>> BEGIN
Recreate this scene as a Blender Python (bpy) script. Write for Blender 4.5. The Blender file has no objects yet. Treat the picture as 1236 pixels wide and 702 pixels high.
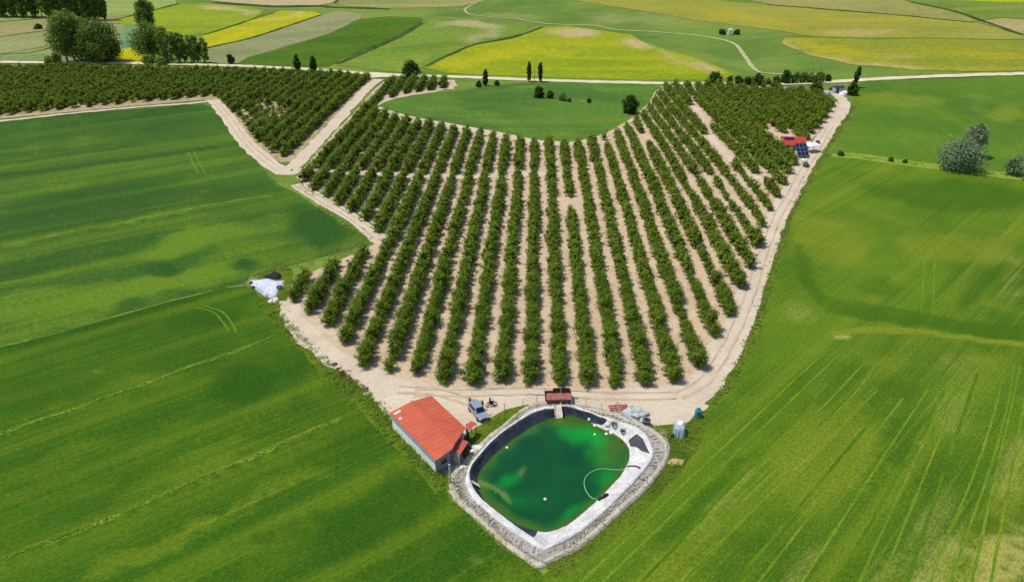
import bpy, bmesh, math, random
import numpy as np
from mathutils import Vector, Matrix, geometry, noise as mnoise
from mathutils.bvhtree import BVHTree

random.seed(7)
NPR = np.random.RandomState(11)
SC = bpy.context.scene
COL = SC.collection
PI = math.pi

# ------------------------------------------------------------------ camera model
CAMH, FPX, CX, CY = 64.0, 883.0, 618.0, 351.0
HORIZON = -97.0
PITCH = math.atan((CY - HORIZON) / FPX)
cp, sp = math.cos(PITCH), math.sin(PITCH)

def sm(a, b, x):
    t = np.clip((x - a) / (b - a), 0, 1)
    return t * t * (3 - 2 * t)

def relief(x, y):
    """gentle relief of the land: level round the farmyard, rolling further out"""
    x = np.asarray(x, float); y = np.asarray(y, float)
    r = np.hypot(x - 5, y - 95)
    far = sm(150, 420, r)
    return far * (1.3 * np.sin(x / 61 + 1) * np.sin(y / 83) + 0.9 * np.sin(x / 37 + y / 52)) + 9 * sm(330, 760, r) \
        + 7 * sm(450, 900, r) * np.sin(x / 160 + 0.6) * np.sin(y / 210 + 1.0) + 45 * sm(900, 2600, r) * (0.5 + 0.5 * np.sin(x / 420 + 2) * np.sin(y / 510))

def hz(x, y): return float(relief(x, y))

def ray(px, py):
    a = (px - CX) / FPX; b = (CY - py) / FPX
    return (a, cp + sp * b, -sp + cp * b)

def U(px, py, z=None):
    """ground point seen at photograph pixel (px, py); z = height of a level plane instead of the ground"""
    r = ray(px, py)
    if r[2] > -0.03: r = (r[0], r[1], -0.03)
    zz = 0.0 if z is None else z
    for _ in range(25 if z is None else 1):
        t = (zz - CAMH) / r[2]
        x, y = r[0] * t, r[1] * t
        if z is None: zz = zz * 0.4 + hz(x, y) * 0.6
    return Vector((x, y, zz))

def project(P):
    P = np.asarray(P, float)
    x, y, z = P[..., 0], P[..., 1], P[..., 2] - CAMH
    d = y * cp - z * sp; d = np.maximum(d, 1.0)
    v = y * sp + z * cp
    return CX + FPX * x / d, CY - FPX * v / d

def lift(x, y, k):
    """height offset of ground sheet number k"""
    r = np.hypot(np.asarray(x, float) - 5, np.asarray(y, float) - 95)
    return k * (0.006 + 0.045 * sm(140, 320, r) + 0.05 * sm(400, 800, r)) - (0.10 * sm(150, 300, r) if k == 0 else 0)

# ------------------------------------------------------------------ materials
def lin(c):
    c /= 255.0
    return c / 12.92 if c <= 0.04045 else ((c + 0.055) / 1.055) ** 2.4
def S(r, g, b, k=0.80):
    return (lin(r) * k, lin(g) * k, lin(b) * k, 1)

class NT:
    def __init__(s, name):
        s.m = bpy.data.materials.new(name); s.m.use_nodes = True
        s.t = s.m.node_tree; s.t.nodes.clear()
        s.out = s.n('ShaderNodeOutputMaterial'); s.b = s.n('ShaderNodeBsdfPrincipled')
        s.l(s.b.outputs[0], s.out.inputs[0])
    def n(s, typ, **kw):
        nd = s.t.nodes.new(typ)
        for k, v in kw.items(): setattr(nd, k, v)
        return nd
    def l(s, a, b): s.t.links.new(a, b)
    def pos(s): return s.n('ShaderNodeNewGeometry').outputs['Position']
    def mapping(s, vec, rot=0, scale=(1, 1, 1)):
        m = s.n('ShaderNodeMapping'); s.l(vec, m.inputs['Vector'])
        # undo the turn first, then stretch
        m.vector_type = 'TEXTURE'
        m.inputs['Rotation'].default_value = (0, 0, rot)
        m.inputs['Scale'].default_value = tuple(1.0 / v for v in scale)
        return m.outputs[0]
    def noise(s, vec, scale, detail=4, rough=0.55, dist=0.0):
        nd = s.n('ShaderNodeTexNoise'); s.l(vec, nd.inputs['Vector'])
        nd.inputs['Scale'].default_value = scale; nd.inputs['Detail'].default_value = detail
        nd.inputs['Roughness'].default_value = rough; nd.inputs['Distortion'].default_value = dist
        return nd.outputs['Fac']
    def ramp(s, fac, a, b, va=0.0, vb=1.0):
        nd = s.n('ShaderNodeMapRange'); nd.interpolation_type = 'SMOOTHSTEP'
        s.l(fac, nd.inputs['Value'])
        nd.inputs['From Min'].default_value = a; nd.inputs['From Max'].default_value = b
        nd.inputs['To Min'].default_value = va; nd.inputs['To Max'].default_value = vb
        return nd.outputs[0]
    def mix(s, fac, a, b, mode='MIX'):
        nd = s.n('ShaderNodeMix'); nd.data_type = 'RGBA'; nd.blend_type = mode
        for v, i in ((fac, nd.inputs[0]), (a, nd.inputs[6]), (b, nd.inputs[7])):
            if hasattr(v, 'is_linked'): s.l(v, i)
            elif isinstance(v, (int, float)): i.default_value = v
            else: i.default_value = v
        return nd.outputs[2]
    def math(s, op, a, b=None):
        nd = s.n('ShaderNodeMath', operation=op)
        for v, i in ((a, nd.inputs[0]), (b, nd.inputs[1])):
            if v is None: continue
            if hasattr(v, 'is_linked'): s.l(v, i)
            else: i.default_value = v
        return nd.outputs[0]
    def attr(s, name):
        nd = s.n('ShaderNodeAttribute'); nd.attribute_name = name
        sep = s.n('ShaderNodeSeparateColor'); s.l(nd.outputs['Color'], sep.inputs[0])
        return nd.outputs['Color'], sep.outputs[0], sep.outputs[1], sep.outputs[2]
    def bump(s, fac, strength=0.5, dist=0.2):
        nd = s.n('ShaderNodeBump'); s.l(fac, nd.inputs['Height'])
        nd.inputs['Strength'].default_value = strength; nd.inputs['Distance'].default_value = dist
        s.l(nd.outputs[0], s.b.inputs['Normal'])
    def finish(s, col, rough=0.9, spec=0.2, metal=0.0):
        if hasattr(col, 'is_linked'): s.l(col, s.b.inputs['Base Color'])
        else: s.b.inputs['Base Color'].default_value = col
        s.b.inputs['Roughness'].default_value = rough
        s.b.inputs['Specular IOR Level'].default_value = spec
        s.b.inputs['Metallic'].default_value = metal
        return s.m

def plain(name, col, rough=0.6, spec=0.4, metal=0.0, var=0.25, scale=3.0, bump=0.0):
    n = NT(name); p = n.n('ShaderNodeTexCoord').outputs['Object']
    f = n.noise(p, scale, 5, 0.6); f2 = n.noise(p, scale * 7, 3, 0.6)
    d = tuple(c * (1 - var) for c in col[:3]) + (1,)
    l_ = tuple(min(1, c * (1 + var * 0.5)) for c in col[:3]) + (1,)
    c = n.mix(n.ramp(f, 0.3, 0.7), d, l_)
    c = n.mix(n.ramp(f2, 0.35, 0.7, 0, 0.35), c, d)
    if bump: n.bump(f2, bump, 0.05)
    return n.finish(c, rough, spec, metal)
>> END
Copy the material exactly. Do not include the pictures.

Recreate this scene as a Blender Python (bpy) script. Write for Blender 4.5. The Blender file has no objects yet. Treat the picture as 1236 pixels wide and 702 pixels high.
import bpy, bmesh, math, random
import numpy as np
from mathutils import Vector, Matrix, geometry, noise as mnoise
from mathutils.bvhtree import BVHTree

random.seed(7)
NPR = np.random.RandomState(11)
SC = bpy.context.scene
COL = SC.collection
PI = math.pi

# ------------------------------------------------------------------ camera model
CAMH, FPX, CX, CY = 64.0, 883.0, 618.0, 351.0
HORIZON = -97.0
PITCH = math.atan((CY - HORIZON) / FPX)
cp, sp = math.cos(PITCH), math.sin(PITCH)

def sm(a, b, x):
    t = np.clip((x - a) / (b - a), 0, 1)
    return t * t * (3 - 2 * t)

def relief(x, y):
    """gentle relief of the land: level round the farmyard, rolling further out"""
    x = np.asarray(x, float); y = np.asarray(y, float)
    r = np.hypot(x - 5, y - 95)
    far = sm(150, 420, r)
    return far * (1.3 * np.sin(x / 61 + 1) * np.sin(y / 83) + 0.9 * np.sin(x / 37 + y / 52)) + 9 * sm(330, 760, r) \
        + 7 * sm(450, 900, r) * np.sin(x / 160 + 0.6) * np.sin(y / 210 + 1.0) + 45 * sm(900, 2600, r) * (0.5 + 0.5 * np.sin(x / 420 + 2) * np.sin(y / 510))

def hz(x, y): return float(relief(x, y))

def ray(px, py):
    a = (px - CX) / FPX; b = (CY - py) / FPX
    return (a, cp + sp * b, -sp + cp * b)

def U(px, py, z=None):
    """ground point seen at photograph pixel (px, py); z = height of a level plane instead of the ground"""
    r = ray(px, py)
    if r[2] > -0.03: r = (r[0], r[1], -0.03)
    zz = 0.0 if z is None else z
    for _ in range(25 if z is None else 1):
        t = (zz - CAMH) / r[2]
        x, y = r[0] * t, r[1] * t
        if z is None: zz = zz * 0.4 + hz(x, y) * 0.6
    return Vector((x, y, zz))

def project(P):
    P = np.asarray(P, float)
    x, y, z = P[..., 0], P[..., 1], P[..., 2] - CAMH
    d = y * cp - z * sp; d = np.maximum(d, 1.0)
    v = y * sp + z * cp
    return CX + FPX * x / d, CY - FPX * v / d

def lift(x, y, k):
    """height offset of ground sheet number k"""
    r = np.hypot(np.asarray(x, float) - 5, np.asarray(y, float) - 95)
    return k * (0.006 + 0.045 * sm(140, 320, r) + 0.05 * sm(400, 800, r)) - (0.10 * sm(150, 300, r) if k == 0 else 0)

# ------------------------------------------------------------------ materials
def lin(c):
    c /= 255.0
    return c / 12.92 if c <= 0.04045 else ((c + 0.055) / 1.055) ** 2.4
def S(r, g, b, k=0.80):
    return (lin(r) * k, lin(g) * k, lin(b) * k, 1)

class NT:
    def __init__(s, name):
        s.m = bpy.data.materials.new(name); s.m.use_nodes = True
        s.t = s.m.node_tree; s.t.nodes.clear()
        s.out = s.n('ShaderNodeOutputMaterial'); s.b = s.n('ShaderNodeBsdfPrincipled')
        s.l(s.b.outputs[0], s.out.inputs[0])
    def n(s, typ, **kw):
        nd = s.t.nodes.new(typ)
        for k, v in kw.items(): setattr(nd, k, v)
        return nd
    def l(s, a, b): s.t.links.new(a, b)
    def pos(s): return s.n('ShaderNodeNewGeometry').outputs['Position']
    def mapping(s, vec, rot=0, scale=(1, 1, 1)):
        m = s.n('ShaderNodeMapping'); s.l(vec, m.inputs['Vector'])
        # undo the turn first, then stretch
        m.vector_type = 'TEXTURE'
        m.inputs['Rotation'].default_value = (0, 0, rot)
        m.inputs['Scale'].default_value = tuple(1.0 / v for v in scale)
        return m.outputs[0]
    def noise(s, vec, scale, detail=4, rough=0.55, dist=0.0):
        nd = s.n('ShaderNodeTexNoise'); s.l(vec, nd.inputs['Vector'])
        nd.inputs['Scale'].default_value = scale; nd.inputs['Detail'].default_value = detail
        nd.inputs['Roughness'].default_value = rough; nd.inputs['Distortion'].default_value = dist
        return nd.outputs['Fac']
    def ramp(s, fac, a, b, va=0.0, vb=1.0):
        nd = s.n('ShaderNodeMapRange'); nd.interpolation_type = 'SMOOTHSTEP'
        s.l(fac, nd.inputs['Value'])
        nd.inputs['From Min'].default_value = a; nd.inputs['From Max'].default_value = b
        nd.inputs['To Min'].default_value = va; nd.inputs['To Max'].default_value = vb
        return nd.outputs[0]
    def mix(s, fac, a, b, mode='MIX'):
        nd = s.n('ShaderNodeMix'); nd.data_type = 'RGBA'; nd.blend_type = mode
        for v, i in ((fac, nd.inputs[0]), (a, nd.inputs[6]), (b, nd.inputs[7])):
            if hasattr(v, 'is_linked'): s.l(v, i)
            elif isinstance(v, (int, float)): i.default_value = v
            else: i.default_value = v
        return nd.outputs[2]
    def math(s, op, a, b=None):
        nd = s.n('ShaderNodeMath', operation=op)
        for v, i in ((a, nd.inputs[0]), (b, nd.inputs[1])):
            if v is None: continue
            if hasattr(v, 'is_linked'): s.l(v, i)
            else: i.default_value = v
        return nd.outputs[0]
    def attr(s, name):
        nd = s.n('ShaderNodeAttribute'); nd.attribute_name = name
        sep = s.n('ShaderNodeSeparateColor'); s.l(nd.outputs['Color'], sep.inputs[0])
        return nd.outputs['Color'], sep.outputs[0], sep.outputs[1], sep.outputs[2]
    def bump(s, fac, strength=0.5, dist=0.2):
        nd = s.n('ShaderNodeBump'); s.l(fac, nd.inputs['Height'])
        nd.inputs['Strength'].default_value = strength; nd.inputs['Distance'].default_value = dist
        s.l(nd.outputs[0], s.b.inputs['Normal'])
    def finish(s, col, rough=0.9, spec=0.2, metal=0.0):
        if hasattr(col, 'is_linked'): s.l(col, s.b.inputs['Base Color'])
        else: s.b.inputs['Base Color'].default_value = col
        s.b.inputs['Roughness'].default_value = rough
        s.b.inputs['Specular IOR Level'].default_value = spec
        s.b.inputs['Metallic'].default_value = metal
        return s.m

def plain(name, col, rough=0.6, spec=0.4, metal=0.0, var=0.25, scale=3.0, bump=0.0):
    n = NT(name); p = n.n('ShaderNodeTexCoord').outputs['Object']
    f = n.noise(p, scale, 5, 0.6); f2 = n.noise(p, scale * 7, 3, 0.6)
    d = tuple(c * (1 - var) for c in col[:3]) + (1,)
    l_ = tuple(min(1, c * (1 + var * 0.5)) for c in col[:3]) + (1,)
    c = n.mix(n.ramp(f, 0.3, 0.7), d, l_)
    c = n.mix(n.ramp(f2, 0.35, 0.7, 0, 0.35), c, d)
    if bump: n.bump(f2, bump, 0.05)
    return n.finish(c, rough, spec, metal)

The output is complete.